**DIRECTIVE**
Can you pull out each line of the data below that includes the word "scene"?
─── DATASET SECTION ───
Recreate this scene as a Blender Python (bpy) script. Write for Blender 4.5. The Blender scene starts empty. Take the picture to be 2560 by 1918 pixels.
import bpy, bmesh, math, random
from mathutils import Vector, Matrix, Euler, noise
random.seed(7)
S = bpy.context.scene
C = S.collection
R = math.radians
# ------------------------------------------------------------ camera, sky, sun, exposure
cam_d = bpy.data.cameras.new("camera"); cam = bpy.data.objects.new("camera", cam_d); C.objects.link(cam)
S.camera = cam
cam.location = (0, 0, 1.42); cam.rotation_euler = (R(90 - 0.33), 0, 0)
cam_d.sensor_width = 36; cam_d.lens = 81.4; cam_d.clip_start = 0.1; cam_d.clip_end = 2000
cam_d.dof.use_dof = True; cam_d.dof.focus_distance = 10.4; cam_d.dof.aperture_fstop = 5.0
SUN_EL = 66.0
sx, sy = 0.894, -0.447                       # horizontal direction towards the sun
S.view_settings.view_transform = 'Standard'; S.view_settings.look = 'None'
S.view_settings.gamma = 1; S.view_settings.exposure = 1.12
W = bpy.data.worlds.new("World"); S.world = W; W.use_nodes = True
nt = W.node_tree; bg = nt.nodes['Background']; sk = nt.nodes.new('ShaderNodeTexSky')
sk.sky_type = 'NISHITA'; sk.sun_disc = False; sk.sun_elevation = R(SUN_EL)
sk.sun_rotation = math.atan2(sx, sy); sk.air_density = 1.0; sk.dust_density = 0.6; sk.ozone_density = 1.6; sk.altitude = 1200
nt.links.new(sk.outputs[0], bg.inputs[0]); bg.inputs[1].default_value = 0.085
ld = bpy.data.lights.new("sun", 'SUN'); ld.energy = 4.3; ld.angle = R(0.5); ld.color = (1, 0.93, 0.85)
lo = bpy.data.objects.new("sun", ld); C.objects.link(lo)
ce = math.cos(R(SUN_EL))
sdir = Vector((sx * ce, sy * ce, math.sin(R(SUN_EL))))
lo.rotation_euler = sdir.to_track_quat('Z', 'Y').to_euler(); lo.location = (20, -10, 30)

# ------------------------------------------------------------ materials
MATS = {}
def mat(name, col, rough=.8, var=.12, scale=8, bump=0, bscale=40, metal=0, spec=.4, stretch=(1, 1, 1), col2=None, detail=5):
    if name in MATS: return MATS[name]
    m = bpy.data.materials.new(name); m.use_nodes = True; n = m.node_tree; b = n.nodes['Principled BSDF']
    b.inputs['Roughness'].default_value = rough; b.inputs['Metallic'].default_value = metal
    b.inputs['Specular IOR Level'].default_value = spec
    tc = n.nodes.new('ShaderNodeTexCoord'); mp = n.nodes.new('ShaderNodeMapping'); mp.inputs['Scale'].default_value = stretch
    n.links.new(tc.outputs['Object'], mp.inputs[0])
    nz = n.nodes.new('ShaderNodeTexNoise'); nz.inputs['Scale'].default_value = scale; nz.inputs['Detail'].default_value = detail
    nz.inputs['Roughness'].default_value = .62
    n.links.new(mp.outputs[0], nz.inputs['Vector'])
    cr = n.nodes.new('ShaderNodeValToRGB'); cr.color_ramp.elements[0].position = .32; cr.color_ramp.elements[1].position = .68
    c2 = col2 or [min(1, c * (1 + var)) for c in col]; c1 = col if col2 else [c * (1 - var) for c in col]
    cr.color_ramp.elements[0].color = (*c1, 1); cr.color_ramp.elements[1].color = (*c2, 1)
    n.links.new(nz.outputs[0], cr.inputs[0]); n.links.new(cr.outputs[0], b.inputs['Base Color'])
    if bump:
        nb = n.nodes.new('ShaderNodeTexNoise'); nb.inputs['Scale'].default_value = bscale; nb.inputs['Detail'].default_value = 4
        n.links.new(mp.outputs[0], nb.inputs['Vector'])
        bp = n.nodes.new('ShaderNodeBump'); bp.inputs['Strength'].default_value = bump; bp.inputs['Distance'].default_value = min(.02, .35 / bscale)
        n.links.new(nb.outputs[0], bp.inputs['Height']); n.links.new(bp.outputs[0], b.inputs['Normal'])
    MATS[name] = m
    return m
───
**RESULT OF THE EXERCISE**
Recreate this scene as a Blender Python (bpy) script. Write for Blender 4.5. The Blender scene starts empty. Take the picture to be 2560 by 1918 pixels.
S = bpy.context.scene